Fringe has returned after a longer than brief hiatus and is just as strong as ever. This episode, The Firefly (no doubt an in-joke to their new time slot) focuses on the Observer and his plans for the Bishops, with Olivia and Peter angst in the background. The episode begins with an old musician (Christopher Lloyd) meeting his long dead son and the fringe team are called to investigate. As the investigation continues, we begin to learn exactly how Walter’s decisions have affected the multiverse. Like the X-files, Fringe’s strongest episodes are the ones that directly deal with the mythology. Season one had way too much filler, Season two learned from this mistake and became one of the best shows on television today. Season three has continued this trend, a continuing mythology that refuses to give its viewers time to rest. Nonstop action.

The beginning of this episode is the definition of misleading; it starts off with the idea that it’ll focus on the awesome stunt casting of Doc Brown Chris Lloyd. Lloyd plays a musician that Walter admires and shares his fascination with strawberry milkshakes. I never thought that Lloyd ever lost his touch as an actor, but it was nice to be reaffirmed of that fact. He was on Chuck last year, but he really wasn’t given much to do. This time around, he’s given a completely different character to play. The episode also did a great job of giving subtle hints of his character from Back to the Future. He doesn’t give any lines from the movies and nobody calls him Doc, he just happens to be in an episode about time travel and has no clue as to what the hell is going on. It was an awesome character, played by an awesome actor.

Avatar aint got *&^% on this!

I shouldn’t have to mention how great John Noble is. Every episode, his character is put through hell. He is afraid of losing his son to the plans of the Observers. Am I the only one that finds the Observers becoming more and more hypocritical over time? They claim to be ones who just watch, and now they’re killing anyone they have to make things right again. They’re slowly turning into Jacob from Lost.
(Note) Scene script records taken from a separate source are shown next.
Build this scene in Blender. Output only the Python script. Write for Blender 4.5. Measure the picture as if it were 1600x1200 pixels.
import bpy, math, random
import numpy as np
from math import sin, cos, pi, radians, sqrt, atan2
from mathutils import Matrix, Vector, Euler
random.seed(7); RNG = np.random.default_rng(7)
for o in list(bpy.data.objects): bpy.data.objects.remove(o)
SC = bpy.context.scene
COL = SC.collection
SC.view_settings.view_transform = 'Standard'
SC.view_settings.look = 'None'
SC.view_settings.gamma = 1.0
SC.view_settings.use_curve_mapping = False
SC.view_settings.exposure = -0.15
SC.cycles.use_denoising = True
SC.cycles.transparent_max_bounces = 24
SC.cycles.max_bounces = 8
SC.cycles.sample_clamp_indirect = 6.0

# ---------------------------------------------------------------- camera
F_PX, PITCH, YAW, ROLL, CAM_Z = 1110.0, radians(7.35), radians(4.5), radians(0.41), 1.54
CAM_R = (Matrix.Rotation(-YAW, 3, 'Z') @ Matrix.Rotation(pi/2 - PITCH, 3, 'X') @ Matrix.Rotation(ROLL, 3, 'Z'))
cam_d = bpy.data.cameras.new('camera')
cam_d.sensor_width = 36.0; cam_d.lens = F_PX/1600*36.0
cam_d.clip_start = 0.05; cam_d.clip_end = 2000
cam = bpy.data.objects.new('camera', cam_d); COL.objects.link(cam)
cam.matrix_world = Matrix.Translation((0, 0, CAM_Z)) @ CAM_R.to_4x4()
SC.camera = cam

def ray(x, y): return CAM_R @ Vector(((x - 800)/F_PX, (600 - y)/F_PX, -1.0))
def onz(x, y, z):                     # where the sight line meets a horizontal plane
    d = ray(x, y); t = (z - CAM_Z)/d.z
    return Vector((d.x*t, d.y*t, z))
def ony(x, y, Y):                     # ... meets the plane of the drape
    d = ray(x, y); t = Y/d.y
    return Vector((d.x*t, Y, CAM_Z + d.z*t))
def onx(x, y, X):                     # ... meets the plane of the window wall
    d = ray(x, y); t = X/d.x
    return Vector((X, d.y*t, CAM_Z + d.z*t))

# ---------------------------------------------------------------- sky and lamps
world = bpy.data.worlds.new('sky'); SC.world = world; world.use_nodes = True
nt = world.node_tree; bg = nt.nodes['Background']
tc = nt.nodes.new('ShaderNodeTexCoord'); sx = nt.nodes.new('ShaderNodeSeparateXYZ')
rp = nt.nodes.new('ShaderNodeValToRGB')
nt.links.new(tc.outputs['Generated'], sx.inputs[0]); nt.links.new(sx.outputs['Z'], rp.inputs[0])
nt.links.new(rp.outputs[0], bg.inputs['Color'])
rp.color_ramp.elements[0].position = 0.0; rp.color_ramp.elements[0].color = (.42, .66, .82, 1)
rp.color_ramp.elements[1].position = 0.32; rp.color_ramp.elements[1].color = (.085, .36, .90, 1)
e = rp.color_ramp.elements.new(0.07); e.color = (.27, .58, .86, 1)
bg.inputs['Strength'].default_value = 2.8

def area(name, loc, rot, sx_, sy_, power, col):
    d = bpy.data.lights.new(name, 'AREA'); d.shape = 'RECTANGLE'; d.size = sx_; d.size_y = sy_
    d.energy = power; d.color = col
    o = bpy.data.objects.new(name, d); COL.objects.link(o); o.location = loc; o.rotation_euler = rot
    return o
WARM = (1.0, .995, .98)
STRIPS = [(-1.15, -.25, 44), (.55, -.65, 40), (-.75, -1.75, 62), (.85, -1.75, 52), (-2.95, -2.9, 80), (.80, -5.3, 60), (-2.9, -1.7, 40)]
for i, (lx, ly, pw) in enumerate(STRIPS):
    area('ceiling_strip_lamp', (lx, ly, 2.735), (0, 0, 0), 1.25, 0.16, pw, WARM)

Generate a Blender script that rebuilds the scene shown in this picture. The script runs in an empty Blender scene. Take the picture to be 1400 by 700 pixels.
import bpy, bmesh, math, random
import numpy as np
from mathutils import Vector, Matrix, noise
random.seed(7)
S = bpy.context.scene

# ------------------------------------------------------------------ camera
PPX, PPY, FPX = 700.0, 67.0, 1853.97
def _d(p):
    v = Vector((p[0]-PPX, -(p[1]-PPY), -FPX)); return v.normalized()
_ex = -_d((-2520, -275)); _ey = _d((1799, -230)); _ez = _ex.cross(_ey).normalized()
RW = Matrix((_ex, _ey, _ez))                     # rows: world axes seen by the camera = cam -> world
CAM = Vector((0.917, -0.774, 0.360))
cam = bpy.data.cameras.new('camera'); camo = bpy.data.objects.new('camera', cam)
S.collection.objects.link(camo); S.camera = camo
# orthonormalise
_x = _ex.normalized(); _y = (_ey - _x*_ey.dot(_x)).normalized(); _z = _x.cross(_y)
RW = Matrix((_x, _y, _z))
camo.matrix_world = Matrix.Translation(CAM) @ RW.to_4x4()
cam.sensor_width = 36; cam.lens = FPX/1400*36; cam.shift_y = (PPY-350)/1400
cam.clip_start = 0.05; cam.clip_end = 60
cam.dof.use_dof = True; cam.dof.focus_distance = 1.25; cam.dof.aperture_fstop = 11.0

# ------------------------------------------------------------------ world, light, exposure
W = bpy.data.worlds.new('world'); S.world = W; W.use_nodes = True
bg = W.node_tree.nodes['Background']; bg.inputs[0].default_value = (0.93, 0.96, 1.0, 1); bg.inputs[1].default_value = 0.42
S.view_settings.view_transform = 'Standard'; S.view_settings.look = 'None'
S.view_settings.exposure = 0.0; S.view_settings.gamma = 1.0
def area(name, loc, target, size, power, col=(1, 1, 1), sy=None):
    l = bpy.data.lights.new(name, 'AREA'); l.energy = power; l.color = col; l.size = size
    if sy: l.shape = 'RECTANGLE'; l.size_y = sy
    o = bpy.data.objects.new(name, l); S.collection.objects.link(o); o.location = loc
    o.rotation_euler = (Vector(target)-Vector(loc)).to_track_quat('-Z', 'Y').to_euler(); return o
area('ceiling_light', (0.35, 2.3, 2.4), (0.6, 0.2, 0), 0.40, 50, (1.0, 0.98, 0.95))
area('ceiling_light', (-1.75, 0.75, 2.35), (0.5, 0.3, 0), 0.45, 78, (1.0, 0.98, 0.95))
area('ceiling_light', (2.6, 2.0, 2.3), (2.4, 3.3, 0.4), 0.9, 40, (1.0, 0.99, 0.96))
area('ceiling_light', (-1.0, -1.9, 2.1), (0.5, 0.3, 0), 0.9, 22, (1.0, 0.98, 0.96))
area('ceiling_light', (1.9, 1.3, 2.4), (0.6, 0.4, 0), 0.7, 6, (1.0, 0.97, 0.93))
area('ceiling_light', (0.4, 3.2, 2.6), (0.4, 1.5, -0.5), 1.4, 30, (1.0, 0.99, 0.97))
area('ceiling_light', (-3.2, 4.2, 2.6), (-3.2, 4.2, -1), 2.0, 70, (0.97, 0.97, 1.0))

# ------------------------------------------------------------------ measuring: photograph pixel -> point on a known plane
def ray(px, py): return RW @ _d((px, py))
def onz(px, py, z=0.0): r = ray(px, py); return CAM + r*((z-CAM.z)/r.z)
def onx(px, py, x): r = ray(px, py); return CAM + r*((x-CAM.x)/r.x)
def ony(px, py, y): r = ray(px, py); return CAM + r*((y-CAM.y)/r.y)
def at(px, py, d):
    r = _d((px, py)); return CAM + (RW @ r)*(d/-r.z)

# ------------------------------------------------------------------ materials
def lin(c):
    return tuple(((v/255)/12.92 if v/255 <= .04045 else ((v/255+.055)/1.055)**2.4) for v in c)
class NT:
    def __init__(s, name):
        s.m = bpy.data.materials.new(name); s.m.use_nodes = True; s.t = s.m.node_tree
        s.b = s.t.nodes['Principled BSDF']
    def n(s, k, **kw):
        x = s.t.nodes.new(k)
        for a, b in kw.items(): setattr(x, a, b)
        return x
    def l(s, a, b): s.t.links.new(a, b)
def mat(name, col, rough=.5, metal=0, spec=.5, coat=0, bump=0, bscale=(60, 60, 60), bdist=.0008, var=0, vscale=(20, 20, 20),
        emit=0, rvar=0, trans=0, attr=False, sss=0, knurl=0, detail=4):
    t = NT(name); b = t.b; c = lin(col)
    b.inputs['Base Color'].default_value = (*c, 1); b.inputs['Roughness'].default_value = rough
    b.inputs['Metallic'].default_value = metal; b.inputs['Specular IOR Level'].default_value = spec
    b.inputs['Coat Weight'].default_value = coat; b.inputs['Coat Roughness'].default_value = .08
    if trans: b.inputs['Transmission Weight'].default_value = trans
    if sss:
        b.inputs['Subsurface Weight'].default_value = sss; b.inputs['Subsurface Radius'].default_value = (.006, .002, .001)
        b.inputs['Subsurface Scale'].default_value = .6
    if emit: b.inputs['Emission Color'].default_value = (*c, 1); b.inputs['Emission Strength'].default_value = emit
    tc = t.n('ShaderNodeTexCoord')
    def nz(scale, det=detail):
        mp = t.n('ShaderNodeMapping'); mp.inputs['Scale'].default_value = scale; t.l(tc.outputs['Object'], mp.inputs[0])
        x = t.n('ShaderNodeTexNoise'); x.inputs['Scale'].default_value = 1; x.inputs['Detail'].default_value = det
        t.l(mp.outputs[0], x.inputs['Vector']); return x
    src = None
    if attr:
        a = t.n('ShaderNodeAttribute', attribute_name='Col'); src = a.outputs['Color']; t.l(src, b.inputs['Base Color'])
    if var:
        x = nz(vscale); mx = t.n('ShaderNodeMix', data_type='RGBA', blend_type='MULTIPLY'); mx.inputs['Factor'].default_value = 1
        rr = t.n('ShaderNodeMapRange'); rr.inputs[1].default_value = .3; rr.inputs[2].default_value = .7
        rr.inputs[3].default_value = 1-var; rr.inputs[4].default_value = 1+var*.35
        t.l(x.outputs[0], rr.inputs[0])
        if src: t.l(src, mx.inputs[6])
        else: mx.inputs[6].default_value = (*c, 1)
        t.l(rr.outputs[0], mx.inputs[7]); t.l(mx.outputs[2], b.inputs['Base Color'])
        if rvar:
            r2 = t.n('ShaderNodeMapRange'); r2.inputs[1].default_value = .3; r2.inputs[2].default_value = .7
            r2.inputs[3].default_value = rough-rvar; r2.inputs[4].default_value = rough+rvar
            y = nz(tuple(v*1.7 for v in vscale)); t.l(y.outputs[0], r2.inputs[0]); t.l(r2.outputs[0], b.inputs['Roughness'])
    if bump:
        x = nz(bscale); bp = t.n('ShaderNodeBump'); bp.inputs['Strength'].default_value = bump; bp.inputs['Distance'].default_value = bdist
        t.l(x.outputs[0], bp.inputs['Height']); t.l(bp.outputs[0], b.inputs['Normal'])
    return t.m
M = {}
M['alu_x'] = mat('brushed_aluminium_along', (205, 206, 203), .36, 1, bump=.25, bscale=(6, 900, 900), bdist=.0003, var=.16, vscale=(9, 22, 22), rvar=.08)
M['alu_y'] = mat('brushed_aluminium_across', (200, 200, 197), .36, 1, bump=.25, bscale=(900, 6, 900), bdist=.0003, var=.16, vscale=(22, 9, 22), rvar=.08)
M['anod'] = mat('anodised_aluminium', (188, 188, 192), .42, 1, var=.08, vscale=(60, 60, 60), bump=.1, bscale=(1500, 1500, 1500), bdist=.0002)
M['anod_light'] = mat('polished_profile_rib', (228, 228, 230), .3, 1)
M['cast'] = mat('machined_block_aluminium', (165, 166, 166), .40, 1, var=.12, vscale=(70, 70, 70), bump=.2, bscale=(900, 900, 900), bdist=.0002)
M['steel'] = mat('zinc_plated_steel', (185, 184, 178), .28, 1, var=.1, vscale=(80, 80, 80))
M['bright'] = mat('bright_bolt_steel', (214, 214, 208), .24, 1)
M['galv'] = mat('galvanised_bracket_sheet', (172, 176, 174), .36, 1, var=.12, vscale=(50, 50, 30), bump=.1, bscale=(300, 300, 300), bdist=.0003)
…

One thing I wanted to talk about was the relationship business with Olivia and Peter. Out of all the shows on television that involve a man and a woman arguing about an evil twin that ruined their relationship, Fringe is easily the best one. Last episode, Olivia acted in a very real way (angry) and Peter responded in a real way (he couldn’t). In this episode, it looks like they both have calmed down, Olivia isn’t demanding that he get out of her life anymore, they’re acting professionally at work, but there are enough awkward silences to fill a Michael Richards stand-up act. How sad is it that I can say that a television series that involves parallel universes and shape-shifters has more real characters than shows that claim to be “grounded”? If you have a girlfriend who normally doesn't watch sci-fi, show them this series. Fringe really empowers its female characters and makes the show about them and the best part about that is that the men arn't neglected at the same time. Fox may not care enough to keep it out of the Friday death slot, but I care enough to still watch and love it, as should you. Make sure you tune in on Friday nights or at least DVR it; watching on Hulu is somewhat helpful too.